Andrew Wildes, Gleaner Writer
A march pass of some of the schools participating in the 19th season of the Junior Debate International Competition for primary and preparatory schools. The opening ceremony was held yesterday at the Jamaica Conference Centre, downtown Kingston. Junior Dowie/Staff Photographer
OVER A hundred students, from eight parishes and 32 preparatory and primary schools from across the country, gathered for the 19th staging of the annual Junior Debate International Competition at the Jamaica Conference Centre, downtown Kingston yesterday.
As the students and teachers clapped and cheered at the posited arguments and waited on the deliberations of the judges, there was no mistaking the excitement that filled the air. When the decision did come and St. Jago Cathedral Preparatory was champion, it was plainly to the crowd's delight.
Fortunately, for Holy Childhood Preparatory and all the other schools this was only the first match in what is set to be an exciting competition.
The wit and charm of St. Jago's young Cody Dajoo was well received by the crowd and simply irresistible to the judges who gave him Best Speaker. Arguing against the moot 'Wearing Uniforms Should Be Optional', throwing his whole body into his argument, Cody made it clear that "with so much lawlessness going on in the society we need to hold on to the incy winsy bit of order we have left." After laying his argument's foundation, the young debater made his closing argument in a song to the tune of Baby Chams' popular Ghetto Story.

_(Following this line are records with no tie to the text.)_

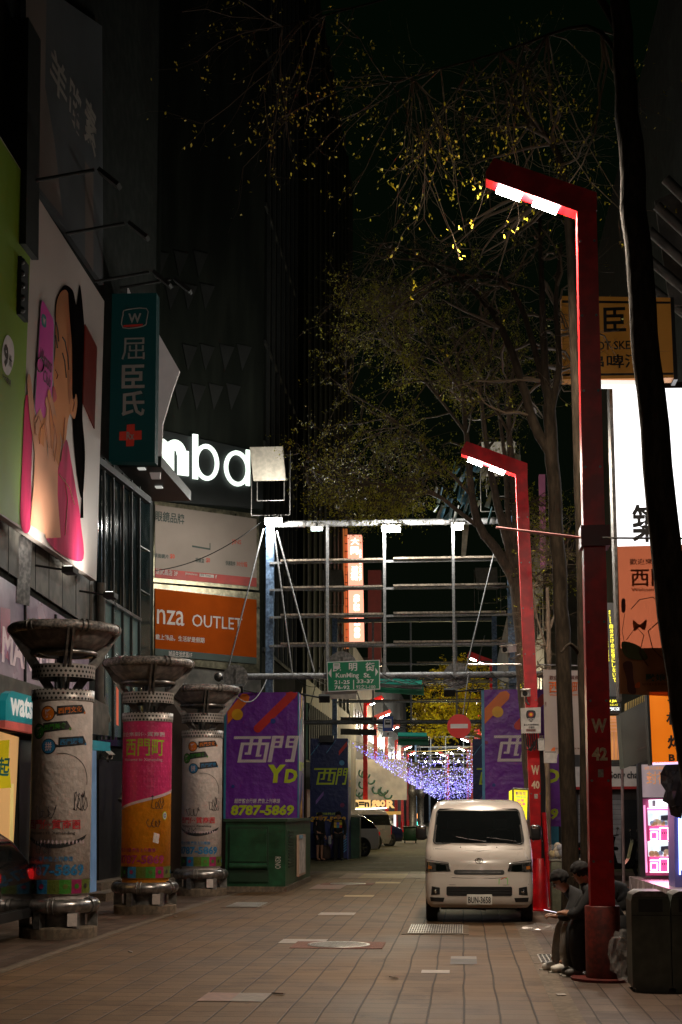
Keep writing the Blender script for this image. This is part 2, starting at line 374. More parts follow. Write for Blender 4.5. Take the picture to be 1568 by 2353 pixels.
# ------------------------------------------------------------------ left shop building (facade plane X = -7.5)
XL = -7.5
FL = Fr((XL, 0, 0), (0, 1, 0))
FLb = Fr((XL+.25, 0, 0), (0, 1, 0))
Ya = FL.uv(345, 1600)[0]; Y0 = 21.0
bA = thing('shop_building', 'tall dark shop building on the left with a big poster wall and glazed front', 'building', (XL, 28, 0))
m = MB(); m.bx(-22, XL, Y0, Ya, 0, 32, WALLD); m.build('wall', bA)
m = MB()  # pale metal cladding band under the woman poster
m.slab(FL, [(-40, 1150), (215, 1330), (215, 1445), (-40, 1275)], .02, WALLG, .06)
for k in range(7):
    x = 20+k*31; m.slab(FL, [(x, 1190+.63*x), (x+1.2, 1190+.63*x), (x+1.2, 1310+.6*x), (x, 1310+.6*x)], .005, DARKM, .065)
m.slab(FL, [(-60, 1530), (205, 1612), (205, 1690), (-60, 1662)], .03, WALLG, .10)
m.slab(FL, [(205, 1600), (250, 1622), (250, 1690), (205, 1686)], .5, WALLG, .55)
m.slab(FL, [(-60, 1662), (205, 1690), (205, 1700), (-60, 1674)], .25, DARKM, .30)
m.build('cladding', bA)
MKW = M('makeup_window_film', (.30, .22, .27), .25, var=.5, scale=.9, emit=.035, ecol=(.9, .8, 1.0))
MKT = M('makeup_lettering', (.75, .6, .66), .6, emit=.05)
MKB = M('bright_window_glass', (.10, .2, .24), .15, emit=.035, ecol=(.55, .75, .8), var=.6, scale=.8)
m = MB(); m.slab(FL, [(-60, 1285), (150, 1420), (205, 1450), (205, 1605), (-60, 1540)], .03, MKW, .03)
m.txt(FL, 'MAKEUP', (5, 1462, 128, 1542), MKT, .045, .03); m.slab(FL, [(2, 1395), (2, 1500), (24, 1520), (24, 1400)], .002, M('pink_film', (.4, .12, .2), .5), .04)
for x in (60, 130): m.slab(FL, [(x, 1340+x*.55), (x+2, 1341+x*.55), (x+2, 1585), (x, 1582)], .04, DARKM, .07)
m.build('window', bA)
# tall dark curtain glazing with mullions
CW = thing('glass_shopfront', 'tall dark glazed corner of the left building with slim metal mullions', 'shop front', (XL, 31, 0))
m = MB(); m.slab(FL, [(226, 1055), (345, 1150), (345, 1720), (226, 1712)], .03, GLASSD, .05); m.build('glazing', CW)
LG = M('greenish_lower_glass', (.10, .15, .145), .12, var=.5, scale=.6, emit=.018, ecol=(.6, .85, .8))
m = MB(); m.slab(FL, [(240, 1372), (322, 1424), (322, 1700), (240, 1690)], .01, LG, .062)
m.slab(FL, [(268, 1560), (273, 1562), (273, 1668), (268, 1665)], .004, M('red_reflection_strip_sign', (.5, .1, .06), .4, emit=.25, ecol=(1, .2, .1)), .07)
m.build('lower_glazing', CW)
MUL = M('mullion_grey', (.04, .044, .042), .7, spec=.15, var=.2)
m = MB()
for x in (241, 262, 284, 304, 322):
    ytop = 1040+(x-226)*.8
    m.slab(FL, [(x, ytop), (x+1.8, ytop+2), (x+1.8, 1700), (x, 1700)], .05, MUL, .12)
m.slab(FL, [(236, 1366), (326, 1421), (326, 1428), (236, 1373)], .12, STEEL, .18)
m.slab(FL, [(226, 1046), (348, 1143), (348, 1158), (226, 1062)], .12, DARKM, .19)
for yy in (1200, 1300, 1470, 1580): m.slab(FL, [(322, yy+52), (345, yy+66), (345, yy+68), (322, yy+54)], .04, DSTEEL, .11)
m.build('mullions', CW)
# canopy with downlights
m = MB()
o = [(XL, 30.3), (XL, Ya), (XL+.95, Ya), (XL+.95, 30.3)]
zc = FL.px(345, 1150).z
m.prism([(x, y, zc+.04) for x, y in o], (0, 0, .24), M('canopy_dark', (.035, .037, .035), .5, metal=.3)); 
cn = m.build('canopy', bA)
for yy in (Ya-3.4, Ya-1.6):
    m = MB(); m.box((XL+.5, yy, zc+.02), (.16, .16, .03), M('canopy_downlight', (.5, .5, .5), .3, emit=.35, ecol=(1, 1, .9))); m.build('downlight', cn)
# entrance: yellow column, dark doorway, blue edge, grey plinth
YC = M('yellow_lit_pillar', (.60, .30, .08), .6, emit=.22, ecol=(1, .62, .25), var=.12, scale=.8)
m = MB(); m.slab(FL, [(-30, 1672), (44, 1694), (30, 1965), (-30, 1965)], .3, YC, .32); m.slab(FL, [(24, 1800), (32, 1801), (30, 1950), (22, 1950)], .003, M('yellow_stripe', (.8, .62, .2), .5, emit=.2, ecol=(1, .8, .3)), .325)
m.build('entrance_pillar', bA)
m = MB(); m.slab(FL, [(45, 1700), (205, 1712), (205, 2070), (45, 2120)], .05, M('dark_entrance', (.02, .022, .02), .3), .02)
m.slab(FL, [(228, 1745), (280, 1750), (280, 2018), (228, 2040)], .05, BLACK, .04)
m.slab(FL, [(300, 1790), (345, 1795), (345, 1985), (300, 2000)], .05, M('brown_door', (.04, .02, .015), .4), .04); m.build('door', bA)
m = MB(); m.slab(FL, [(205, 1704), (222, 1706), (222, 2085), (205, 2098)], .2, M('pale_blue_pillar', (.16, .30, .52), .5, emit=.05, ecol=(.4, .6, 1)), .3); m.build('blue_pillar', bA)
m = MB(); m.slab(FL, [(207, 1700), (254, 1706), (254, 1726), (207, 1722)], .15, M('teal_band', (.02, .25, .34), .4, emit=.04, ecol=(.1, .8, .9)), .75); m.build('teal_awning_edge', bA)
m = MB()
m.bx(XL, XL+.7, Y0+6, Ya, .0, .15, CONC); m.bx(XL, XL+.35, Y0+7, Ya, .15, .30, CONC); m.build('step', bA)
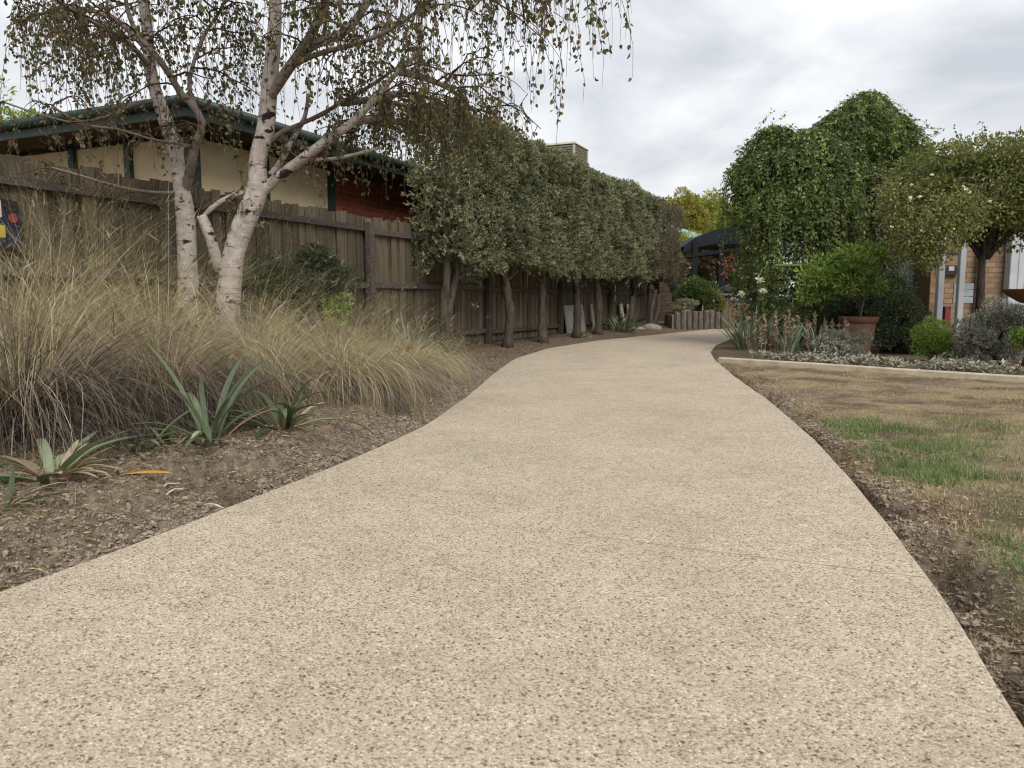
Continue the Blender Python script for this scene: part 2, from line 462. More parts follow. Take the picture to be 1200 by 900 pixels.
M['litter'] = leaf_mat('leaf_litter', [(0, '#4d3d30'), (.5, '#8a745a'), (1, '#c0ad8d')], .1, .9, .1)
M['cream'] = flat_mat('cream_render', '#c4b08c', '#d4c3a2', 3, .9, .15, .1)
M['green_paint'] = flat_mat('dark_green_paint', '#1f2f2a', '#2c3f38', 6, .5, .4)
M['roof_metal'] = flat_mat('pale_green_metal_roof', '#8ea39a', '#aab9b0', 5, .45, .5)
M['soffit'] = flat_mat('brown_soffit', '#3a3129', '#4c4137', 5, .9, .1)
M['red_brick'] = flat_mat('red_brick', '#7a3d2c', '#a55c44', 22, .9, .15, .5, rndv=.45)
M['tan_brick'] = flat_mat('tan_brick', '#7d6a55', '#947f68', 22, .9, .15, .5, rndv=.35)
M['mortar_p'] = flat_mat('pale_mortar', '#8b7768', '#a18d7c', 30, .95, .1, .3)
M['mortar_d'] = flat_mat('brown_mortar', '#7a6048', '#8d7258', 30, .95, .1, .3)
M['white_paint'] = flat_mat('white_paint', '#a3a5a9', '#b6b8ba', 5, .55, .4)
M['grey_paint'] = flat_mat('grey_paint', '#7f878c', '#979ea2', 5, .6, .35)
M['dark_frame'] = flat_mat('dark_brown_steel', '#1e1512', '#2c211c', 6, .5, .4)
M['rust'] = flat_mat('rusty_iron', '#4b2f22', '#6b4632', 18, .85, .2, .4)
M['brown_brick'] = flat_mat('brown_brick', '#4d3d34', '#67544a', 12, .9, .1, .3, rndv=.3)
M['navy'] = flat_mat('navy_steel', '#101318', '#181c23', 4, .7, .2)
M['navy_roof'] = flat_mat('navy_roof_sheet', '#131820', '#1d232c', 4, .7, .2)
M['teal'] = flat_mat('pale_teal_roof', '#8fb0ab', '#a9c4be', 4, .5, .4)
M['terracotta'] = flat_mat('terracotta', '#6a5646', '#8a725b', 9, .85, .15, .3)
M['terracotta_rim'] = flat_mat('terracotta_rim', '#67483c', '#7d5848', 9, .85, .15, .3)
M['potting'] = flat_mat('potting_soil', '#2b221b', '#4a3a2e', 40, .95, .1, .6)
M['stone'] = flat_mat('lichen_stone', '#6b6459', '#a09786', 14, .95, .1, .8, rndv=.25)
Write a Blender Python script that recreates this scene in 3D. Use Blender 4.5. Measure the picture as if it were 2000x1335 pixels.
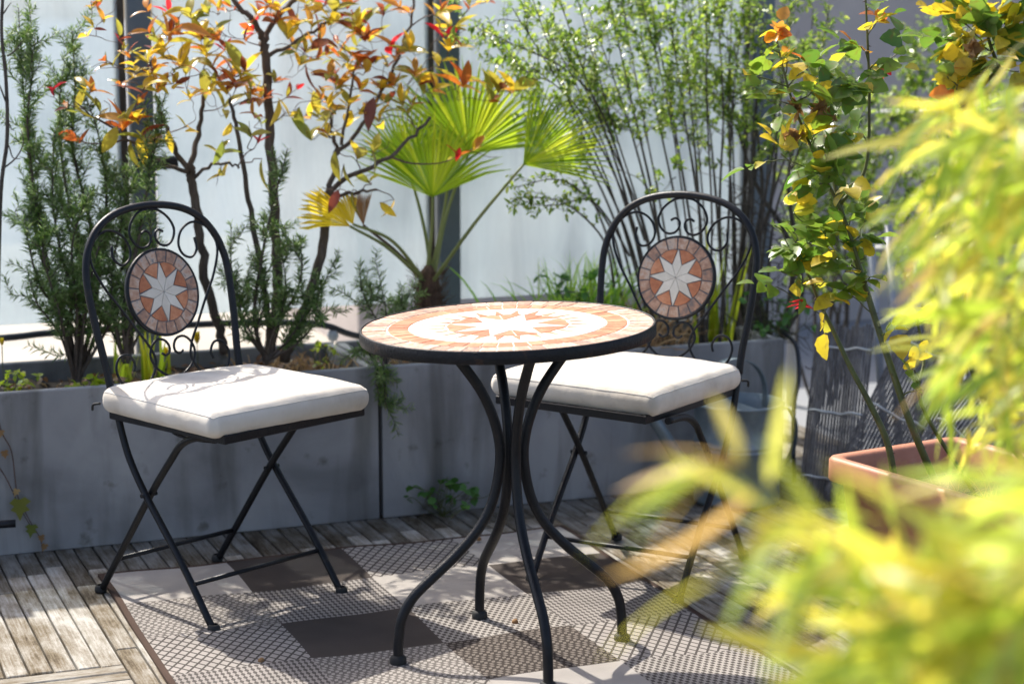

"I'm very excited," said 10-year-old Cody. "It's my first time on the debating team and I'm getting best speaker - that's exciting," he said. Renee Pennant and Johann Morgan were the team's first and last speaker.
LITERACY DEVELOPMENT
Function chairman and Senior Lecturer in the Department of Educational Studies at the University of the West Indies, Dr. Josette Smikle, was quick to focus the purpose of the competition and its role in national literacy development.
"I would like us to celebrate this event in the context of what it has been doing for
literacy development in Jamaica," stated Dr. Smikle. "The competition's theme this year is 'Knowledge is Power' and when a person is literate he or she has the power not only to read the words, but to read the world," she said.